A Teheran regna l’incertezza sulle prossime elezioni
Teheran (AsiaNews/Agenzie) – Nella capitale iraniana e in tutto il Paese si diffonde l’incertezza sulle elezioni del prossimo 12 giugno, dopo che il moderato Mohammed Khatami si è ritirato a favore di Hossein Musavi.
Un mese fa la decisione di Khatami di partecipare alle elezioni presidenziali aveva riscosso l’attenzione di tutto il mondo, ricordando la sua doppia presidenza dal 1997 al 2005, aperta al dialogo con gli Stati Uniti e con il mondo arabo. Ma il 16 marzo sera egli si è ritirato dalla competizione per favorire Hossein Musavi, “capace organizzatore” e per ridurre le critiche di coloro che “seminano discordia nel campo dei riformatori”.
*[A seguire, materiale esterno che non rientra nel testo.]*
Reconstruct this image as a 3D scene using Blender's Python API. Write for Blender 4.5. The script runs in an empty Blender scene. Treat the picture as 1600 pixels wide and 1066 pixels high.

Fino ad ora, nel campo dei moderati, a sfidare l’ultraconservatore Ahmadinejad, presidente in carica, vi erano Khatami e l’ex presidente della Majlis (parlamento) Mehdi Kharrubi. Entrambi però rischiano di non riuscire a vincere, dato il peso dei conservatori e l’appoggio che ad Ahmadinejad viene dal capo supremo, l’ayatollah Ali Khamenei.
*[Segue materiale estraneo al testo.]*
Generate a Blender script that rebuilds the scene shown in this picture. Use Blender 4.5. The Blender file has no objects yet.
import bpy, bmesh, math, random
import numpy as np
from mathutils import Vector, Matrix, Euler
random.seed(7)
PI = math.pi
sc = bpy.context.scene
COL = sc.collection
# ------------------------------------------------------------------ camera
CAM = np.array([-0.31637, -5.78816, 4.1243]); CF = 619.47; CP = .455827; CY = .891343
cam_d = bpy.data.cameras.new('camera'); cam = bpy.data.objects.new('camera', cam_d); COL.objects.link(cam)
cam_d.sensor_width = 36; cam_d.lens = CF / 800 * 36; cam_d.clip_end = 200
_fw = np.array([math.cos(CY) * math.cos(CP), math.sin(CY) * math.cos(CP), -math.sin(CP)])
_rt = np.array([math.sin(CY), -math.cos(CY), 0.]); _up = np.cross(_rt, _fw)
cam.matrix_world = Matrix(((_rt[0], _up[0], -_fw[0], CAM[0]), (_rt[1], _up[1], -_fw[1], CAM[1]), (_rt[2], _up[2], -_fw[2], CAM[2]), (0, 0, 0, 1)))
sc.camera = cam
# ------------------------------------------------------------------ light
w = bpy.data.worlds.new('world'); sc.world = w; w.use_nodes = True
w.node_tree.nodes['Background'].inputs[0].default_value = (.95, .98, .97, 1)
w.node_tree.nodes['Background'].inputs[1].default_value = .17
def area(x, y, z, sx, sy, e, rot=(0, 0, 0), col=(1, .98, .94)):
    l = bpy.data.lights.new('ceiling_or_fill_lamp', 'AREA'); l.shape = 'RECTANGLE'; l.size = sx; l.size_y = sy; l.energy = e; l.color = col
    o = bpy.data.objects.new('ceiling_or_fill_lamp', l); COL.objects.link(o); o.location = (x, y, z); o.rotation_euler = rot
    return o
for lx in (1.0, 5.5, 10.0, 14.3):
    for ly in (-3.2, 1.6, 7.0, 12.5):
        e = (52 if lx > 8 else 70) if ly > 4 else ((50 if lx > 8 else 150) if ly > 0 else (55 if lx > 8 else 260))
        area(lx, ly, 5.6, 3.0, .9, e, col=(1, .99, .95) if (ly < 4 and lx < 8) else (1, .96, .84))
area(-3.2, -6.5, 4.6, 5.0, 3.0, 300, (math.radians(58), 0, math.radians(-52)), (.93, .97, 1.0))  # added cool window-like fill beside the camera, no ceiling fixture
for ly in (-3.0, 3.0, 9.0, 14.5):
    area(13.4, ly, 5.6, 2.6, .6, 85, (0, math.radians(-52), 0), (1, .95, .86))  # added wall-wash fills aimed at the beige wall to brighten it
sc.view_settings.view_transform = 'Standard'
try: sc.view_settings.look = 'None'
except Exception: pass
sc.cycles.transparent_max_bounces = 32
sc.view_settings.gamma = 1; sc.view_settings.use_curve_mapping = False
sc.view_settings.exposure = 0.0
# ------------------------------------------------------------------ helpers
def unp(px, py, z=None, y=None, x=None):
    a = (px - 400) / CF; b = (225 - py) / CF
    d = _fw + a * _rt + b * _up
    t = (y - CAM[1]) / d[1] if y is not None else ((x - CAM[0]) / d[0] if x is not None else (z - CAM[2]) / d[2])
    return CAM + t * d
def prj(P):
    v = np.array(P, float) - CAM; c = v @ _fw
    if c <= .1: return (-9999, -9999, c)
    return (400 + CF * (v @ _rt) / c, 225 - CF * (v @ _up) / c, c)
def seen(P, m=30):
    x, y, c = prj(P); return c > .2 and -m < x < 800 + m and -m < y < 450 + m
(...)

Secondo analisti, questa previsione ha spinto i due a puntare su un candidato moderato, ma ben visto anche da alcune frange di conservatori, quale è Musavi.
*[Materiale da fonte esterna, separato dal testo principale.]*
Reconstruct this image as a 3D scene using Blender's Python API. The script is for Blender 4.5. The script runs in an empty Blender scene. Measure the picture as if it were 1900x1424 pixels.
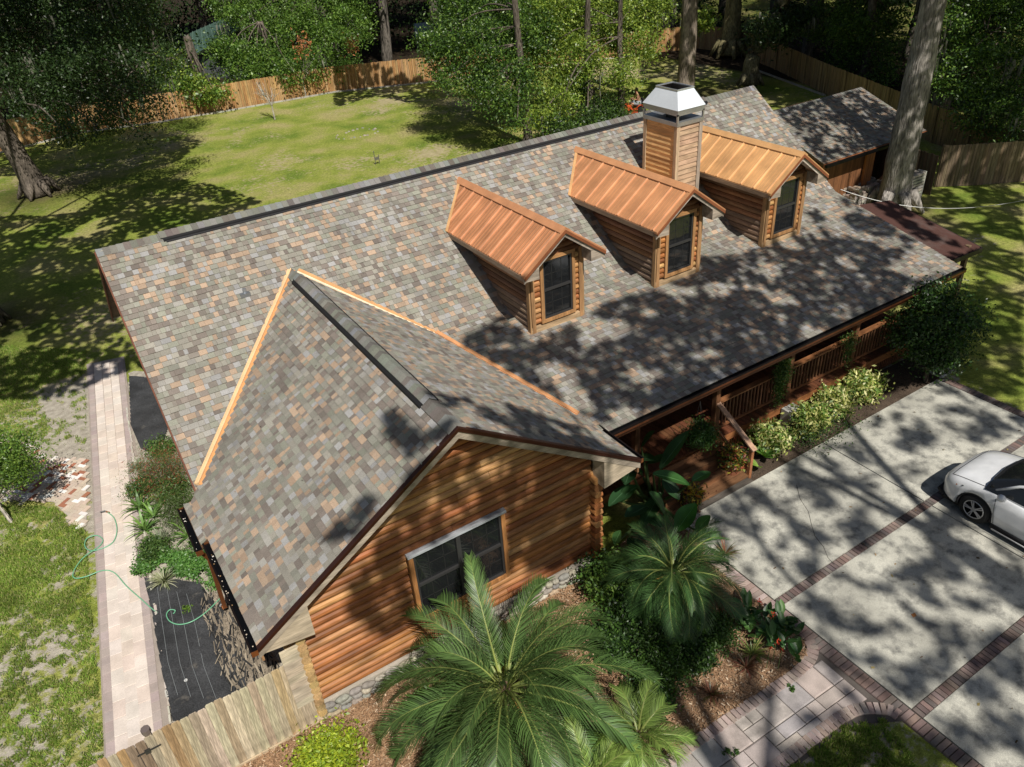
import bpy, math, random
import numpy as np
from mathutils import Vector, Matrix, noise

scene = bpy.context.scene
COL = scene.collection

# ------------------------------------------------------------------ camera
CP = np.array([-0.728, -19.407, 13.158]); FPX = 1457.9
_y, _p, _r = [math.radians(a) for a in (30.559, 32.656, -4.342)]
CF = np.array([math.sin(_y)*math.cos(_p), math.cos(_y)*math.cos(_p), -math.sin(_p)])
_R = np.array([math.cos(_y), -math.sin(_y), 0.0]); _U = np.cross(_R, CF)
CR = _R*math.cos(_r)+_U*math.sin(_r); CU = -_R*math.sin(_r)+_U*math.cos(_r)
cam_data = bpy.data.cameras.new("camera"); cam = bpy.data.objects.new("camera", cam_data); COL.objects.link(cam)
cam_data.sensor_width = 36; cam_data.lens = FPX/1900*36; cam_data.clip_start = .1; cam_data.clip_end = 1500
M = Matrix.Identity(4)
for i in range(3):
    M[i][0], M[i][1], M[i][2], M[i][3] = CR[i], CU[i], -CF[i], CP[i]
cam.matrix_world = M
scene.camera = cam

# ------------------------------------------------------------------ light
SUN = np.array([0.085, 0.61, -0.79]); SUN /= np.linalg.norm(SUN)      # travel direction of the light
world = bpy.data.worlds.new("World"); scene.world = world; world.use_nodes = True
wn = world.node_tree; bg = wn.nodes['Background']
sky = wn.nodes.new('ShaderNodeTexSky'); sky.sky_type = 'NISHITA'; sky.sun_disc = False; sky.ozone_density = .4; sky.dust_density = 1.6
sky.sun_elevation = math.asin(-SUN[2]); sky.sun_rotation = math.atan2(-SUN[0], -SUN[1])
wn.links.new(sky.outputs[0], bg.inputs[0]); bg.inputs[1].default_value = 0.05
sl = bpy.data.lights.new("sun", 'SUN'); sl.energy = 5.0; sl.angle = math.radians(.55); sl.color = (1, .955, .88)
so = bpy.data.objects.new("sun", sl); COL.objects.link(so); so.location = (0, -30, 40)
so.rotation_euler = Vector(SUN).to_track_quat('-Z', 'Y').to_euler()
scene.view_settings.view_transform = 'Standard'; scene.view_settings.look = 'None'
scene.view_settings.gamma = 1; scene.view_settings.use_curve_mapping = False
scene.view_settings.exposure = 0.04
scene.render.engine = 'CYCLES'
scene.cycles.max_bounces = 6; scene.cycles.diffuse_bounces = 3; scene.cycles.transparent_max_bounces = 6

# ------------------------------------------------------------------ points from the photograph
def ray(u, v): return CF + CR*(u-950)/FPX + CU*(712-v)/FPX
def G(u, v, z=0.0):
    d = ray(u, v); return CP + (z-CP[2])/d[2]*d
def PY(u, v, y):
    d = ray(u, v); return CP + (y-CP[1])/d[1]*d
def PD(u, v, depth): return CP + depth*ray(u, v)
def pj(X):
    d = np.asarray(X)-CP; z = d@CF
    return 950+FPX*(d@CR)/z, 712-FPX*(d@CU)/z, z
def inframe(X, m=30):
    u, v, z = pj(X)
    return z > 0.1 and -m < u < 1900+m and -m < v < 1424+m

RS = random.Random(7)
NR = np.random.default_rng(11)
def rnd(a, b): return RS.uniform(a, b)
def jit(c, s=.12):
    k = 1+rnd(-s, s); return tuple(max(0, x*k*(1+rnd(-s, s)*.35)) for x in c[:3])

# ------------------------------------------------------------------ objects
def link(o, parent=None):
    COL.objects.link(o)
    if parent is not None:
        o.parent = parent
        o.matrix_parent_inverse = Matrix.Translation(-Vector(parent.get('_w', (0, 0, 0))))
    return o
def tag(o, label=None, cat=None, group=None, kind=None):
    if label: o['label'] = label
    if cat: o['category'] = cat
    if group: o['group'] = group
    if kind: o['kind'] = kind
    return o
def empty(name, loc=(0, 0, 0), parent=None, **k):
    o = bpy.data.objects.new(name, None); o.empty_display_size = .3
    o.location = loc; o['_w'] = tuple(float(x) for x in loc)
    link(o, parent); return tag(o, **k)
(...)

Hossein Musavi, 67 anni, è stato ministro degli esteri all’inizio della guerra Iran-Iraq, nel 1980, e in seguito è divenuto anche primo ministro. Durante la presidenza di Khatami egli è stato suo consigliere. Ritiratosi dalla politica, egli ha continuato il suo lavoro di architetto e di accademico. Molti osservatori lo definiscono un pragmatico e una persona capace nell’amministrazione. Per questo è probabile che molti elettori lo potranno sostenere nella crisi economica che attenaglia il Paese. Musavi è comunque un convinto assertore del sistema islamico e conosciuto come un anti-americano, ma è più aperto di Ahmadinejad nelle riforme. Proprio queste caratteristiche, così vicine ad Ahmadinejad, potrebbero favorirlo. L’attuale presidente infatti, pur godendo di sostegno di Khamenei, non gode di molta stima fra il clero sciita e gli stessi Guardiani della rivoluzione (pasdaran), dati i suoi fallimenti nell’economia e nella politica estera.